• [AVAILABLE DATA]
==*==

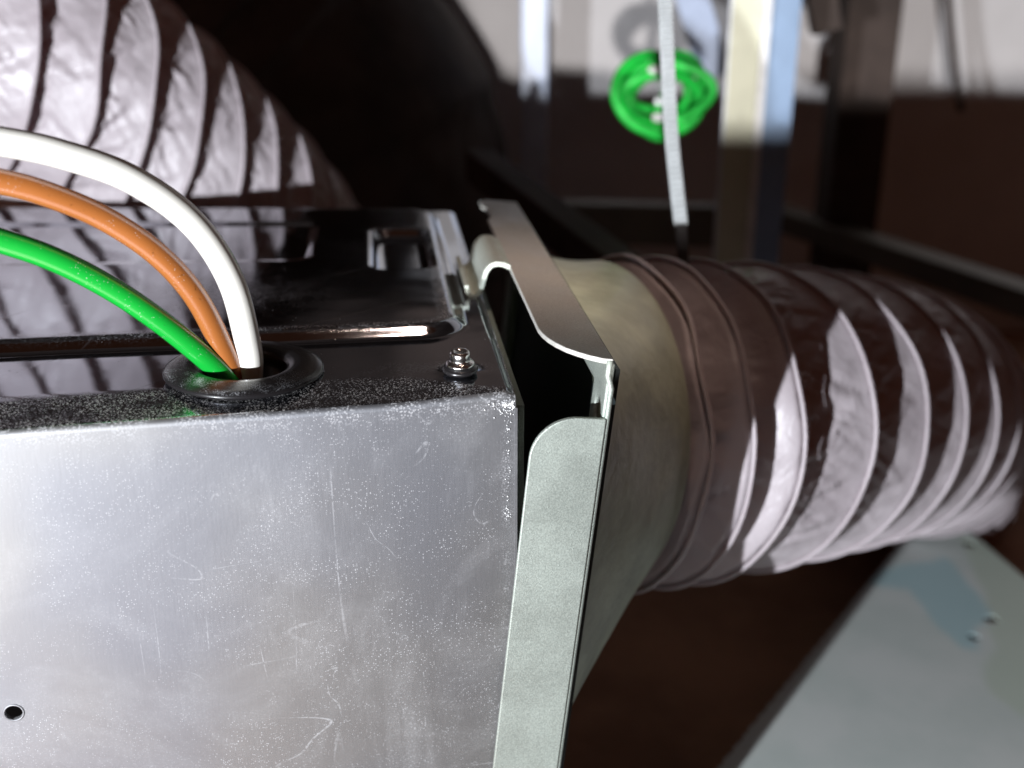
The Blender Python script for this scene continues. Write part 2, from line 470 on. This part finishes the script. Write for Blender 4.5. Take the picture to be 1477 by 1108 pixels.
hp = CAM + ray(20, 1028) * ((oF - CAM).dot(nf) / ray(20, 1028).dot(nf))
hx = (hp - oF).dot(ef); hz = hp.z
def fdust(x, z):
    d = .85 * sstep(z_top - .0035, z_top, z)
    d = max(d, .95 * math.exp(-((x + .0020) / .0010) ** 2) * (.5 + .5 * noise.noise(Vector((0, 3, z * 220)))) * sstep(-.11, -.02, z))
    return d
me = hole_grid('front_panel', oF, ef, Z, -ELEFT, 0, -.19, z_top, .0012, [(hx, hz, .0020)], fdust, .00035, nf)
fz = [V_top_z[i] for i in range(nu)]
for v in me.vertices:      # the panel's upper edge follows the fold
    k = sstep(z_top - .006, z_top, v.co.z)
    if k > 0:
        x = (v.co - oF).dot(ef); v.co.z += k * (float(np.interp(x, us, fz)) - z_top)
fp = part('front_panel', me, M_front, housing)
Mh = Matrix.Translation(oF + ef * hx + Z * hz) @ nf.to_track_quat('Z', 'Y').to_matrix().to_4x4()
hr = part('hole_rim', lathe_mesh('hole_rim', [(.0019, -.0010), (.0019, .0001), (.0021, .0003), (.0024, .0001), (.0024, -.0002)], Mh, 36), M_front, housing)
# ragged bright crust on the top right corner of the front
bm = bmesh.new()
for i in range(150):
    if i < 95:
        x = -abs(random.gauss(0, .0025)) - .0002; z = z_top + .0006 - abs(random.gauss(0, .0015)); 
    else:
        x = -.0018 + random.gauss(0, .0004); z = z_top - random.random() ** 1.4 * .03
    c = oF + ef * x + Z * z + nf * .0001
    r = random.uniform(.00008, .00022)
    bmesh.ops.create_icosphere(bm, subdivisions=1, radius=r, matrix=Matrix.Translation(c))
cr = part('dust_crust', bm_mesh('dust_crust', bm), simple('white_dust', (.85, .85, .84), .9, bump=0), housing); cr['kind'] = 'stuff'
# hollow behind the hole and the grommet, the rest of the box
part('side_panel', box_mesh('side_panel', B, ef, ED0, Z, -.0012, 0, .0004, depth, -.19, -.0012), M_front, housing, False)
part('back_panel', box_mesh('back_panel', B + ED0 * depth, ef, ED0, Z, -ELEFT, 0, -.002, -.0005, -.19, -.001), M_front, housing, False)
part('base_panel', box_mesh('base_panel', B, ef, ED0, Z, -ELEFT, 0, 0, depth, -.192, -.190), M_front, housing, False)
# folded seam along the right front edge
part('seam_fold', box_mesh('seam_fold', oF, ef, nf, Z, -.0002, .0004, -.0012, .0001, -.19, z_top - .0012), M_front, housing, False)
# outlet collar that stands out of the right side
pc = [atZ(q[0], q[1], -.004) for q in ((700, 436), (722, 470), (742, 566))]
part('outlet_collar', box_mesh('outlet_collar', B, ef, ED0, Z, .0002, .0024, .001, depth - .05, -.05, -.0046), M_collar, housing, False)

# screw: hex head on a flanged washer with a black sealing washer
s0 = Vector((SC.x, SC.y, top_h(*S_uw)[0]))
Ms = Matrix.Translation(s0) @ Matrix.Rotation(R(4), 4, 'X') @ Matrix.Diagonal((1.12, 1.12, 1.0, 1))
bm = bmesh.new()
def hexprism(bm, M, r0, r1, z0, z1, n=6):
    lo = [bm.verts.new(M @ Vector((r0 * math.cos(2 * math.pi * i / n), r0 * math.sin(2 * math.pi * i / n), z0))) for i in range(n)]
    hi = [bm.verts.new(M @ Vector((r1 * math.cos(2 * math.pi * i / n), r1 * math.sin(2 * math.pi * i / n), z1))) for i in range(n)]
    bm.faces.new(hi)
    for i in range(n): bm.faces.new((lo[i], lo[(i + 1) % n], hi[(i + 1) % n], hi[i]))
me = lathe_mesh('screw', [(0, .0050), (.0011, .0050), (.0012, .0052), (.0017, .0052), (.0021, .0048), (.0021, .0034), (.0019, .0030), (.0023, .0027), (.0029, .0024), (.0031, .0020), (.0029, .0016), (.0022, .0013), (.0021, .0)], Ms, 36)
scr = part('screw', me, M_zinc, housing)
me = lathe_mesh('screw_socket', [(0, .00506), (.0010, .00506), (.00115, .0049)], Ms, 24)
rs = part('screw_recess', me, simple('rusty_recess', (.45, .16, .08), .5, .5, bump=0), housing)
rs.parent = scr; rs.matrix_parent_inverse = scr.matrix_parent_inverse.copy()
me = lathe_mesh('washer', [(.002, .0016), (.0034, .0013), (.0038, .0008), (.0036, .0002), (.002, .0)], Ms, 36)
part('washer', me, M_rubber, housing)

# grommet
Mg = Matrix.Translation(Vector((G.x, G.y, -.0004))) @ Matrix.Rotation(R(2.0), 4, Vector((.2, 1, 0)).normalized())
prof = [(.0094, -.006), (.0094, .0010), (.0097, .0018), (.0104, .0026), (.0114, .0031), (.0130, .0033), (.0152, .0031), (.0170, .0027),
        (.0182, .0020), (.0184, .0015), (.0181, .0010), (.0172, .0008), (.0164, .0008), (.0160, .0004), (.0160, .00005)]
prof2 = []
for (a_, b_) in zip(prof, prof[1:]):
    for k in range(3): prof2.append((a_[0] + (b_[0] - a_[0]) * k / 3, a_[1] + (b_[1] - a_[1]) * k / 3))
prof2.append(prof[-1])
me = lathe_mesh('grommet', prof2, Mg, 96)
dv = []
for v in me.vertices:
    l = Mg.inverted() @ v.co; th = math.atan2(l.y, l.x); rr = math.hypot(l.x, l.y)
    f = .0
    if rr > .0125: f = max(0, math.cos(th + math.pi * .56)) ** 1.5 * 1.0
    f = max(f, .8 * max(0, math.cos(th - math.pi)) ** 3 if rr > .013 else 0)
    dv.append(f * .8 if l.z > .0022 else 0)
a = me.attributes.new('dust', 'FLOAT', 'POINT'); a.data.foreach_set('value', np.array(dv, dtype=np.float32))
part('grommet', me, M_rubber, housing)

# ------------------------------------------------------------------ the three wires
def wire(name, label, pts, rad, mat):
    P = catmull([atY(*p) for p in pts], 120)
    P, L = resample(P, 110)
    o = link(name, tube_mesh(name, P, rad, 28), mat)
    return tag(o, label, 'wire')
gy = G.y
wire('wire', 'thick white wire arching highest out of the rubber grommet', [(357, 575, gy), (360, 540, gy), (358, 500, gy), (333, 405, gy - .001), (278, 322, gy - .004), (190, 259, gy - .008), (90, 223, gy - .012), (0, 204, gy - .015), (-130, 186, gy - .02)], lambda t: .0031, M_white)
wire('wire', 'orange-brown wire bending out of the grommet between the white and green ones', [(342, 578, gy - .0005), (337, 545, gy - .0015), (322, 505, gy - .002), (282, 428, gy - .004), (226, 366, gy - .007), (150, 315, gy - .010), (70, 281, gy - .014), (0, 262, gy - .017), (-130, 238, gy - .022)], lambda t: .0027, M_orange)
wire('wire', 'bright green wire lying lowest out of the grommet', [(345, 575, gy - .002), (325, 545, gy - .0035), (292, 513, gy - .005), (230, 463, gy - .007), (160, 416, gy - .009), (80, 375, gy - .012), (0, 347, gy - .015), (-130, 312, gy - .02)], lambda t: .0027, M_green)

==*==

• [PROBLEM STATEMENT] Quote the data above in full and without alteration; skip the pictures.

• [SOLUTION TO THIS PROBLEM]
The Blender Python script for this scene continues. Write part 2, from line 470 on. This part finishes the script. Write for Blender 4.5. Take the picture to be 1477 by 1108 pixels.
hp = CAM + ray(20, 1028) * ((oF - CAM).dot(nf) / ray(20, 1028).dot(nf))
hx = (hp - oF).dot(ef); hz = hp.z
def fdust(x, z):
    d = .85 * sstep(z_top - .0035, z_top, z)
    d = max(d, .95 * math.exp(-((x + .0020) / .0010) ** 2) * (.5 + .5 * noise.noise(Vector((0, 3, z * 220)))) * sstep(-.11, -.02, z))
    return d
me = hole_grid('front_panel', oF, ef, Z, -ELEFT, 0, -.19, z_top, .0012, [(hx, hz, .0020)], fdust, .00035, nf)
fz = [V_top_z[i] for i in range(nu)]
for v in me.vertices:      # the panel's upper edge follows the fold
    k = sstep(z_top - .006, z_top, v.co.z)
    if k > 0:
        x = (v.co - oF).dot(ef); v.co.z += k * (float(np.interp(x, us, fz)) - z_top)
fp = part('front_panel', me, M_front, housing)
Mh = Matrix.Translation(oF + ef * hx + Z * hz) @ nf.to_track_quat('Z', 'Y').to_matrix().to_4x4()
hr = part('hole_rim', lathe_mesh('hole_rim', [(.0019, -.0010), (.0019, .0001), (.0021, .0003), (.0024, .0001), (.0024, -.0002)], Mh, 36), M_front, housing)
# ragged bright crust on the top right corner of the front
bm = bmesh.new()
for i in range(150):
    if i < 95:
        x = -abs(random.gauss(0, .0025)) - .0002; z = z_top + .0006 - abs(random.gauss(0, .0015)); 
    else:
        x = -.0018 + random.gauss(0, .0004); z = z_top - random.random() ** 1.4 * .03
    c = oF + ef * x + Z * z + nf * .0001
    r = random.uniform(.00008, .00022)
    bmesh.ops.create_icosphere(bm, subdivisions=1, radius=r, matrix=Matrix.Translation(c))
cr = part('dust_crust', bm_mesh('dust_crust', bm), simple('white_dust', (.85, .85, .84), .9, bump=0), housing); cr['kind'] = 'stuff'
# hollow behind the hole and the grommet, the rest of the box
part('side_panel', box_mesh('side_panel', B, ef, ED0, Z, -.0012, 0, .0004, depth, -.19, -.0012), M_front, housing, False)
part('back_panel', box_mesh('back_panel', B + ED0 * depth, ef, ED0, Z, -ELEFT, 0, -.002, -.0005, -.19, -.001), M_front, housing, False)
part('base_panel', box_mesh('base_panel', B, ef, ED0, Z, -ELEFT, 0, 0, depth, -.192, -.190), M_front, housing, False)
# folded seam along the right front edge
part('seam_fold', box_mesh('seam_fold', oF, ef, nf, Z, -.0002, .0004, -.0012, .0001, -.19, z_top - .0012), M_front, housing, False)
# outlet collar that stands out of the right side
pc = [atZ(q[0], q[1], -.004) for q in ((700, 436), (722, 470), (742, 566))]
part('outlet_collar', box_mesh('outlet_collar', B, ef, ED0, Z, .0002, .0024, .001, depth - .05, -.05, -.0046), M_collar, housing, False)

# screw: hex head on a flanged washer with a black sealing washer
s0 = Vector((SC.x, SC.y, top_h(*S_uw)[0]))
Ms = Matrix.Translation(s0) @ Matrix.Rotation(R(4), 4, 'X') @ Matrix.Diagonal((1.12, 1.12, 1.0, 1))
bm = bmesh.new()
def hexprism(bm, M, r0, r1, z0, z1, n=6):
    lo = [bm.verts.new(M @ Vector((r0 * math.cos(2 * math.pi * i / n), r0 * math.sin(2 * math.pi * i / n), z0))) for i in range(n)]
    hi = [bm.verts.new(M @ Vector((r1 * math.cos(2 * math.pi * i / n), r1 * math.sin(2 * math.pi * i / n), z1))) for i in range(n)]
    bm.faces.new(hi)
    for i in range(n): bm.faces.new((lo[i], lo[(i + 1) % n], hi[(i + 1) % n], hi[i]))
me = lathe_mesh('screw', [(0, .0050), (.0011, .0050), (.0012, .0052), (.0017, .0052), (.0021, .0048), (.0021, .0034), (.0019, .0030), (.0023, .0027), (.0029, .0024), (.0031, .0020), (.0029, .0016), (.0022, .0013), (.0021, .0)], Ms, 36)
scr = part('screw', me, M_zinc, housing)
me = lathe_mesh('screw_socket', [(0, .00506), (.0010, .00506), (.00115, .0049)], Ms, 24)
rs = part('screw_recess', me, simple('rusty_recess', (.45, .16, .08), .5, .5, bump=0), housing)
rs.parent = scr; rs.matrix_parent_inverse = scr.matrix_parent_inverse.copy()
me = lathe_mesh('washer', [(.002, .0016), (.0034, .0013), (.0038, .0008), (.0036, .0002), (.002, .0)], Ms, 36)
part('washer', me, M_rubber, housing)

# grommet
Mg = Matrix.Translation(Vector((G.x, G.y, -.0004))) @ Matrix.Rotation(R(2.0), 4, Vector((.2, 1, 0)).normalized())
prof = [(.0094, -.006), (.0094, .0010), (.0097, .0018), (.0104, .0026), (.0114, .0031), (.0130, .0033), (.0152, .0031), (.0170, .0027),
        (.0182, .0020), (.0184, .0015), (.0181, .0010), (.0172, .0008), (.0164, .0008), (.0160, .0004), (.0160, .00005)]
prof2 = []
for (a_, b_) in zip(prof, prof[1:]):
    for k in range(3): prof2.append((a_[0] + (b_[0] - a_[0]) * k / 3, a_[1] + (b_[1] - a_[1]) * k / 3))
prof2.append(prof[-1])
me = lathe_mesh('grommet', prof2, Mg, 96)
dv = []
for v in me.vertices:
    l = Mg.inverted() @ v.co; th = math.atan2(l.y, l.x); rr = math.hypot(l.x, l.y)
    f = .0
    if rr > .0125: f = max(0, math.cos(th + math.pi * .56)) ** 1.5 * 1.0
    f = max(f, .8 * max(0, math.cos(th - math.pi)) ** 3 if rr > .013 else 0)
    dv.append(f * .8 if l.z > .0022 else 0)
a = me.attributes.new('dust', 'FLOAT', 'POINT'); a.data.foreach_set('value', np.array(dv, dtype=np.float32))
part('grommet', me, M_rubber, housing)

# ------------------------------------------------------------------ the three wires
def wire(name, label, pts, rad, mat):
    P = catmull([atY(*p) for p in pts], 120)
    P, L = resample(P, 110)
    o = link(name, tube_mesh(name, P, rad, 28), mat)
    return tag(o, label, 'wire')
gy = G.y
wire('wire', 'thick white wire arching highest out of the rubber grommet', [(357, 575, gy), (360, 540, gy), (358, 500, gy), (333, 405, gy - .001), (278, 322, gy - .004), (190, 259, gy - .008), (90, 223, gy - .012), (0, 204, gy - .015), (-130, 186, gy - .02)], lambda t: .0031, M_white)
wire('wire', 'orange-brown wire bending out of the grommet between the white and green ones', [(342, 578, gy - .0005), (337, 545, gy - .0015), (322, 505, gy - .002), (282, 428, gy - .004), (226, 366, gy - .007), (150, 315, gy - .010), (70, 281, gy - .014), (0, 262, gy - .017), (-130, 238, gy - .022)], lambda t: .0027, M_orange)
wire('wire', 'bright green wire lying lowest out of the grommet', [(345, 575, gy - .002), (325, 545, gy - .0035), (292, 513, gy - .005), (230, 463, gy - .007), (160, 416, gy - .009), (80, 375, gy - .012), (0, 347, gy - .015), (-130, 312, gy - .02)], lambda t: .0027, M_green)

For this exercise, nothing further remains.